Lewis Hamilton ended Friday practice at the Monaco Grand Prix top of the timesheets, the seven-time world champion clocking a 1:10.984 around the Principality’s barriers to lead a Ferrari one-two on a day that suggested the Scuderia have finally unlocked their SF-26 on street circuits. Charles Leclerc, second-fastest by 0.067 seconds in front of his home crowd, was quick to temper expectations of a Ferrari runaway, warning that Saturday’s qualifying “is going to be incredibly tight” with Red Bull, McLaren and Mercedes all within two-tenths across the long-run pace.
Hamilton’s afternoon time, set on a second push lap with five minutes of FP2 remaining, was the first occasion this season the Briton has topped a Friday session since joining Ferrari over the winter. It was also the quickest Friday lap around Monaco since 2024, despite cooler track temperatures and the championship’s new ground-effect regulations adding fresh complications to a circuit that punishes ride-height misjudgements more than any other on the calendar.
Ferrari find their Monaco sweet spot
For Ferrari, the headline numbers told only part of the story. Both cars completed 31 laps across the two sessions without a single off, and Hamilton’s long-run average on the medium compound — 1:14.8 over a 12-lap stint — was three-tenths clear of Lando Norris and four-tenths quicker than George Russell. Team principal Frederic Vasseur described the day as “encouraging but nothing more”, pointing to the historical pattern of Friday pace at Monaco rarely translating directly to Saturday afternoon.
The Maranello team have spent much of 2026 chasing a balance window that closes the moment kerbs enter the equation. Hamilton, who endured a difficult start to his Ferrari tenure with a best finish of fifth across the opening seven rounds, looked visibly more comfortable than at any point this year, dancing the car through Massenet and the Swimming Pool complex with the kind of commitment that defined his Mercedes peak.
- FP1 fastest: Leclerc, 1:11.412
- FP2 fastest: Hamilton, 1:10.984
- Gap to third (Norris): 0.118s
- Ferrari long-run pace advantage: ~0.3s/lap
- Hamilton’s first Friday top spot for Ferrari
Leclerc plays down home advantage
Leclerc, who has never won his home grand prix despite four pole positions at the circuit, was characteristically cautious in the post-session media pen. “The lap times look nice, but Monaco has a way of changing overnight,” the Monegasque said. “Red Bull were sandbagging in FP1, McLaren had a balance problem they were chasing the whole day, and we still have work to do on traction out of the chicane. It will be incredibly tight.”
His concerns were not without foundation. Max Verstappen, third on combined times despite Red Bull running heavy fuel in both sessions, suggested the RB22 would find “three or four tenths” overnight, while Norris recovered from a near-miss with the wall at Sainte Devote to end the day fourth on a final qualifying simulation. Russell, who beat Hamilton on the road in Imola two weeks ago, was a further three-hundredths back in the upgraded Mercedes.

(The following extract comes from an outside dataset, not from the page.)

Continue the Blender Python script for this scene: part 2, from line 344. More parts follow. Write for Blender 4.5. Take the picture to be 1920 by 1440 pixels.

The 2026 regulations, which reduced downforce by roughly nine per cent and introduced active aerodynamics on the straights, were widely expected to hurt cars at Monaco more than anywhere else. Yet Friday’s lap times were within half a second of the 2024 qualifying benchmark — evidence, Vasseur suggested, that mechanical grip has become the new differentiator at street venues.
What it means for Sunday
Monaco remains the race where qualifying matters more than any other; the last driver to win from outside the front row was Sergio Perez in 2022, and only nine of the past 50 winners started lower than third. A Hamilton pole on Saturday would be his first since the 2024 Belgian Grand Prix and would put the 41-year-old in genuine contention for a 105th career victory — and a first for Ferrari since Carlos Sainz at Mexico in 2024.
For Leclerc, the stakes are different but no less significant. A home win would not only end the so-called “Monaco curse” that has dogged him since 2018 but also reopen a championship picture that Verstappen has begun to dominate, the Dutchman leading the standings by 34 points after consecutive victories in Imola and Barcelona.
Ferrari have the pace. Whether they have the execution — and the weather, with rain forecast for Saturday morning — to convert Friday’s promise into a result remains the question that will define the weekend.